#### Material provided
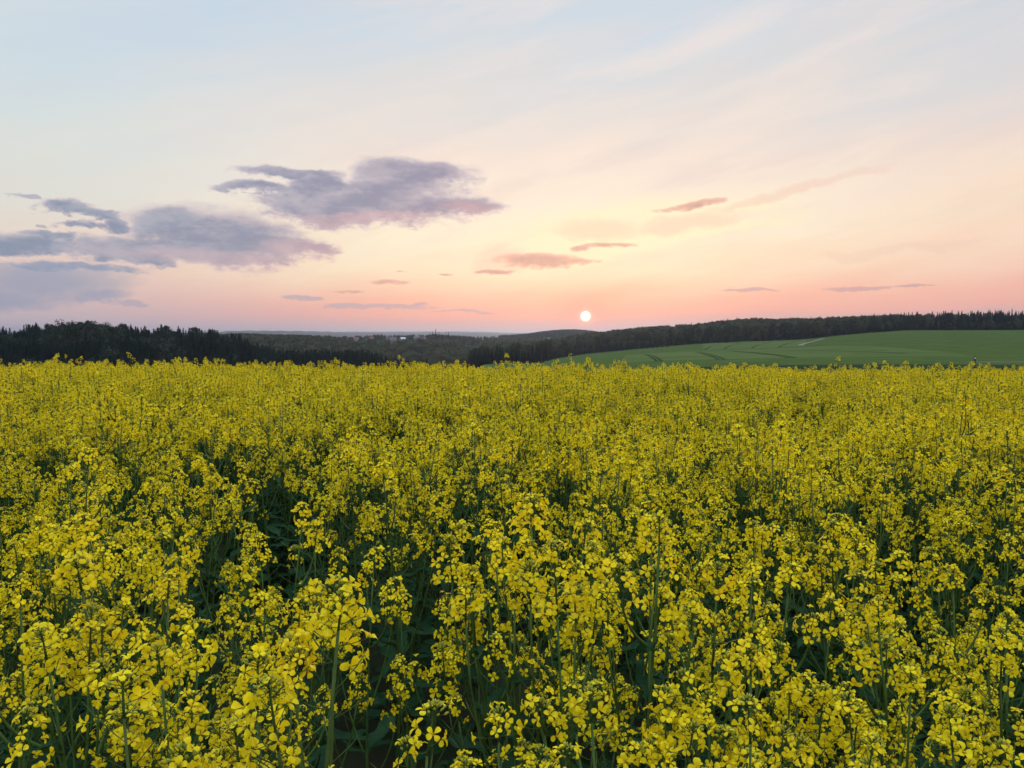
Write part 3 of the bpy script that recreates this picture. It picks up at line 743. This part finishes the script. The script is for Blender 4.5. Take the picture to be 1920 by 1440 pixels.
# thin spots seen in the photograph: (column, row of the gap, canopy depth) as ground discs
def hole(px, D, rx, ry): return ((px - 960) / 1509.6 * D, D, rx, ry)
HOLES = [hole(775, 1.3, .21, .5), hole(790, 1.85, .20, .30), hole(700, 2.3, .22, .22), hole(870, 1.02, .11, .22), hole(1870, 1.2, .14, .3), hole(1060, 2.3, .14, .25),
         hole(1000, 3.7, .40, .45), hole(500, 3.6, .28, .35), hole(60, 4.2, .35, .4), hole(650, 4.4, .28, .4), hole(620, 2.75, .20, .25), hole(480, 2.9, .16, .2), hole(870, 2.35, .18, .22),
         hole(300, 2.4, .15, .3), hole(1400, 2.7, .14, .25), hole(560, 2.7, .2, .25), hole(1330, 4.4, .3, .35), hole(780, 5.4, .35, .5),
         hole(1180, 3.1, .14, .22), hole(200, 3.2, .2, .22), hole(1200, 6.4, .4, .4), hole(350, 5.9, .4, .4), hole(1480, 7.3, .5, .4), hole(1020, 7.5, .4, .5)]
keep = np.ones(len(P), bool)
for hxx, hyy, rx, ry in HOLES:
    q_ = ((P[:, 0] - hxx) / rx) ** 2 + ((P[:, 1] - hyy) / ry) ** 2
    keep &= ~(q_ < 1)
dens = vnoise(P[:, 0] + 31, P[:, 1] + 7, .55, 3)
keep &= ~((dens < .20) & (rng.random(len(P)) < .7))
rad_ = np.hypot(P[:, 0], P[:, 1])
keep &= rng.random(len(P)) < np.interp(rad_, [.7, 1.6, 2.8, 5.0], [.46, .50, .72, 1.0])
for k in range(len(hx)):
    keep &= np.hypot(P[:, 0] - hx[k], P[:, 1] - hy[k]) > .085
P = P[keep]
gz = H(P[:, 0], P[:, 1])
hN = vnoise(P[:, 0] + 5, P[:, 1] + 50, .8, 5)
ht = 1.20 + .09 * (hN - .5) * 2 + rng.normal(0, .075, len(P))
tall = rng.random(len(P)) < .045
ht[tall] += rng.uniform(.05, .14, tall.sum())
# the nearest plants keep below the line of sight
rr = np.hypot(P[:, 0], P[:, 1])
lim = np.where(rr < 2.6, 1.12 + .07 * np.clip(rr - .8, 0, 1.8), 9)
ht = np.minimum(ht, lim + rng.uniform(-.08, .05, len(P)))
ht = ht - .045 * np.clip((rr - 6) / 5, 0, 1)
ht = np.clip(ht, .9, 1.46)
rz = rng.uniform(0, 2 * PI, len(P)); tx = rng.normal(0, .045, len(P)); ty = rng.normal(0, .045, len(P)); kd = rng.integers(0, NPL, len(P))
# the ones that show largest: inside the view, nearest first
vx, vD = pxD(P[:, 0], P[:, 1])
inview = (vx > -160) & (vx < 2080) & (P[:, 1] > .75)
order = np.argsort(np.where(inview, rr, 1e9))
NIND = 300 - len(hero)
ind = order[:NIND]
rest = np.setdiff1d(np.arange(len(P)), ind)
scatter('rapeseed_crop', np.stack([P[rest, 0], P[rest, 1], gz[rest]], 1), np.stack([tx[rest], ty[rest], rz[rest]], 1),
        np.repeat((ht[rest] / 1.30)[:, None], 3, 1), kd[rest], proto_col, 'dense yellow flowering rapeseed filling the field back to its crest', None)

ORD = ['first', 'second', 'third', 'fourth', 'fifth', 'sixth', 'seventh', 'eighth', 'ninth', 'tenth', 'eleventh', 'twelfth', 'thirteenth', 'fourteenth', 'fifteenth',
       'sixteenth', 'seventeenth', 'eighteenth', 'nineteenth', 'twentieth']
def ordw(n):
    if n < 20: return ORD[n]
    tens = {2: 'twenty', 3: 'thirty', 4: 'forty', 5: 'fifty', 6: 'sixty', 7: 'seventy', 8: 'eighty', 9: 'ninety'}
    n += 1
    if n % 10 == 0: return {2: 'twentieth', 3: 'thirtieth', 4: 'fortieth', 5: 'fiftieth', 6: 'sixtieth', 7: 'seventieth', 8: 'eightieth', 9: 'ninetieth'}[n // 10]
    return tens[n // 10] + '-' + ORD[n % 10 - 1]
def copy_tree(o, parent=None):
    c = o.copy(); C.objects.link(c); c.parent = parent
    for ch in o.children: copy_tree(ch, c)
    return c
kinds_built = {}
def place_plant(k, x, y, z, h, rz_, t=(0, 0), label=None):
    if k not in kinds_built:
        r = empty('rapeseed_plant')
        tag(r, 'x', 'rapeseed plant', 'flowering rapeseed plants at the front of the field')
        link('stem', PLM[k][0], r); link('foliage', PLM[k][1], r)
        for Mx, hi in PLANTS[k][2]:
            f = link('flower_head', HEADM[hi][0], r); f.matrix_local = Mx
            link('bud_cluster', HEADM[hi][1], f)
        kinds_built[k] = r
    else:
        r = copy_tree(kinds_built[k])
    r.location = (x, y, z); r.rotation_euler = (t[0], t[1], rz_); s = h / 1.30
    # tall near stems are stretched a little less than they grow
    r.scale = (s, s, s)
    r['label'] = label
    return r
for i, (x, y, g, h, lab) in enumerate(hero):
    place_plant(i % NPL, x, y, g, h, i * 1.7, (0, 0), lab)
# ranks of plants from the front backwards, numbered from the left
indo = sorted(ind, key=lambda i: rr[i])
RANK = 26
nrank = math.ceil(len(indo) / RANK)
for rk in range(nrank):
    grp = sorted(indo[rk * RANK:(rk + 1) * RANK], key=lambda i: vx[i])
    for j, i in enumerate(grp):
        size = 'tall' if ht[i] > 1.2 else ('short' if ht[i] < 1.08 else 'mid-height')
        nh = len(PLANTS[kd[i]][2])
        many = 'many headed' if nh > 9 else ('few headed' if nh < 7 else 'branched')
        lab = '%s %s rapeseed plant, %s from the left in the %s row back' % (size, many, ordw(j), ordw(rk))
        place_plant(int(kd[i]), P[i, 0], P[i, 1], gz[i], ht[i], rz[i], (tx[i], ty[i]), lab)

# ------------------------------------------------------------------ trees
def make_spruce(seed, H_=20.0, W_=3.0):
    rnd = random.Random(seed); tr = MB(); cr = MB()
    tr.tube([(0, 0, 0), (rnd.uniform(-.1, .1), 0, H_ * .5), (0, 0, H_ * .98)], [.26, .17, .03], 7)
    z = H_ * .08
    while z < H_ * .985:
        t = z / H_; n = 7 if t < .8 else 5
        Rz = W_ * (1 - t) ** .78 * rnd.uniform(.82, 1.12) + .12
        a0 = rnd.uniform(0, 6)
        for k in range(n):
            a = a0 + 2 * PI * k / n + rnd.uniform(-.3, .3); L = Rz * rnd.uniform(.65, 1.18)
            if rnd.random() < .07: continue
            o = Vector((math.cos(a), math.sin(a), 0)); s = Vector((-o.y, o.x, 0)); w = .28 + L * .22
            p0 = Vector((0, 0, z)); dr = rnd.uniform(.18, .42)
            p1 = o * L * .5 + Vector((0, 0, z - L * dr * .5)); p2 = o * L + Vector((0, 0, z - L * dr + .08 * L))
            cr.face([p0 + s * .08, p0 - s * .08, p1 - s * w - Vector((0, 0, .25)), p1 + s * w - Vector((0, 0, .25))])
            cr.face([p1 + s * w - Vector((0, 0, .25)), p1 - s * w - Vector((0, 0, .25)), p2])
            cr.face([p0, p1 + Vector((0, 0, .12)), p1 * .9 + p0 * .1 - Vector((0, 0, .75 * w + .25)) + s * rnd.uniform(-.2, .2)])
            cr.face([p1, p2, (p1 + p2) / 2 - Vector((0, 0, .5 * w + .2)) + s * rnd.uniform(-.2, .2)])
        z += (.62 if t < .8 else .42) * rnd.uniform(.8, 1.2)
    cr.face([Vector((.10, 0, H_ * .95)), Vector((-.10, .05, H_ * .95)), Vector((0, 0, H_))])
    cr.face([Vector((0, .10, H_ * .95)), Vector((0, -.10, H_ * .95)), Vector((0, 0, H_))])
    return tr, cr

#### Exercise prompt
Which lines of the data above contain "that"? Copy each one.

#### Output for this task
Write part 3 of the bpy script that recreates this picture. It picks up at line 743. This part finishes the script. The script is for Blender 4.5. Take the picture to be 1920 by 1440 pixels.
# the ones that show largest: inside the view, nearest first